Note that the allocation of 6 segments to the kernel's code and data provides a hard limit on the size of the kernel, including the number of disk buffers, etc. The stock V6 does not check to make sure that a system build respects this limit; it is perfectly possible to build images that take more than 6 segments (48KB) to hold them, which will fail in bizarre and un-predictable ways.

Split I-D layout

The more powerful models of the PDP-11 (the PDP-11/45 and PDP-11/70) provide two independent 16-bit address spaces for code and data, for both the kernel, and for user processes. The way these are allocated to actual physical main memory for the OS are non-obvious.

All the kernel data (both initialized and un-initialized), along with a small amount of code, is placed in low physical memory.
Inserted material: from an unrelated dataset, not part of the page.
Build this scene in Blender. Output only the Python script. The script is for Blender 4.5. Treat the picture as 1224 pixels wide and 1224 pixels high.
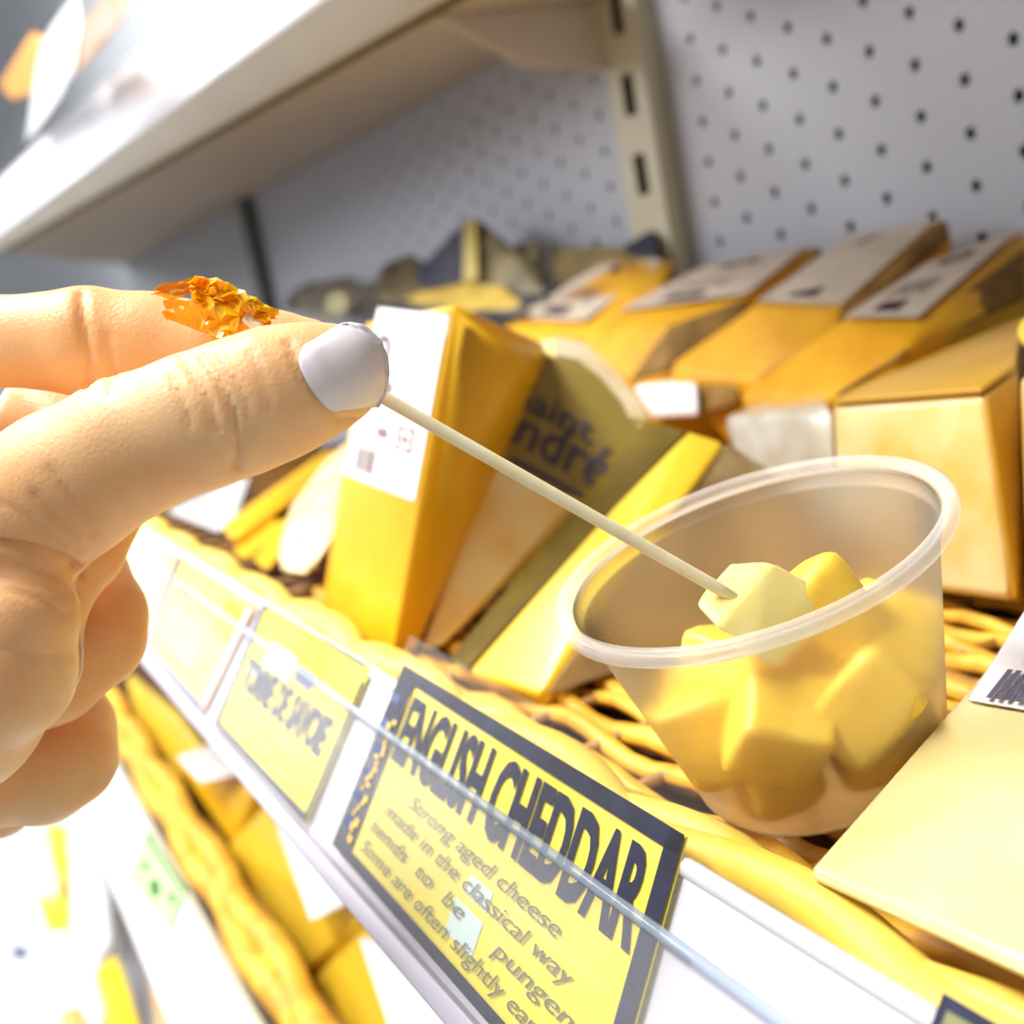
import bpy, bmesh, math, random
import numpy as np
from mathutils import Vector, Matrix
for o in list(bpy.data.objects): bpy.data.objects.remove(o)
S = bpy.context.scene
C = S.collection
# ------------------------------------------------------------------ camera
H = 1.35                                   # height of the lens above the shop floor
cc = np.array([612., 612.])
_vx = np.array([-110., 460.]) - cc; _vz = np.array([2000., 8000.]) - cc
F = math.sqrt(-(_vx @ _vz))
nrm = lambda v: np.array(v, float) / np.linalg.norm(v)
aX = -nrm([*_vx, F]); aZ = -nrm([*_vz, F]); aY = np.cross(aZ, aX)
if aY[2] < 0: aY = -aY
R = np.stack([aX, aY, aZ])                 # camera coords (x right, y down, z forward) -> world
cam = bpy.data.objects.new('camera', bpy.data.cameras.new('camera')); C.objects.link(cam)
right, down, fwd = R[:, 0], R[:, 1], R[:, 2]
M = Matrix.Identity(4)
for i in range(3):
    M[i][0] = right[i]; M[i][1] = -down[i]; M[i][2] = -fwd[i]
M[2][3] = H
cam.matrix_world = M
cam.data.sensor_width = 36; cam.data.lens = 36 * F / 1224
cam.data.clip_start = .01; cam.data.clip_end = 50
cam.data.dof.use_dof = True; cam.data.dof.focus_distance = .198; cam.data.dof.aperture_fstop = 15
S.camera = cam
# ------------------------------------------------------------------ light
S.view_settings.view_transform = 'Standard'; S.view_settings.look = 'None'
S.view_settings.gamma = 1; S.view_settings.use_curve_mapping = False
S.view_settings.exposure = 0.55
w = bpy.data.worlds.new('shop'); S.world = w; w.use_nodes = True
w.node_tree.nodes['Background'].inputs[0].default_value = (.93, .96, 1, 1)
w.node_tree.nodes['Background'].inputs[1].default_value = .29
def area(name, loc, target, sx, sy, power, col):
    l = bpy.data.lights.new(name, 'AREA'); l.shape = 'RECTANGLE'; l.size = sx; l.size_y = sy
    l.energy = power; l.color = col
    o = bpy.data.objects.new(name, l); C.objects.link(o)
    o.location = (loc[0], loc[1], loc[2] + H)
    d = Vector(target) - Vector(loc); o.rotation_euler = d.to_track_quat('-Z', 'Y').to_euler()
    return o
area('aisle_light', (-.8, -.52, 1.5), (-.5, .10, -.1), 1.8, .35, 55, (1, .985, .95))
area('front_fill', (-1.75, -.75, .62), (-.6, .2, -.1), 1.3, .5, 12, (.98, .985, 1))  # unseen low fill, added to brighten the cheese fronts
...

The advantage of doing this is that the physical address of any kernel data is the same as its virtual address, so when setting up a peripheral to do DMA, no address translation is necessary.

(The small amount of code in low memory includes code which runs while booting, before memory management is enabled, and also interrupt vectors, which the PDP-11 hardware requires to be in low kernel data memory.)

This has implications for the layout of the code and data in the system image (in the file which contains it), in the kernel address space, and for the loading and initialization of the system.

First, the Unix linker is not prepared to produce output files in which the data is below the code (in file terms), which is what would be needed to simply load the file produced by the linker into main memory, and have things wind up at the correct physical locations.

Rather than complicate the bootstrap (which, in V6, is a single-stage which has to fit into a single disk block) to perform this transformation, a separate program, 'sysfix', post-processes the linker's output to produce a file where the initialized data is below the code; it also moves the code's absolute address up, so that it starts at the start of the second page of the instruction space.

This is because of that small amount of code in low memory; instruction address space segment 0 is used to contain this (once memory management is enabled), so that it will appear in the address space at the same place after memory management is enabled as before (so that this code, which is what is running when memory management is turned on, will appear in the same place during that); this means that the system's actual code must start in segment 1.

The file does not contain the BSS, though, so after the system image is loaded into main memory by the bootstrap, as part of the OS's initialization the code must be moved up in real memory, to make room for the BSS.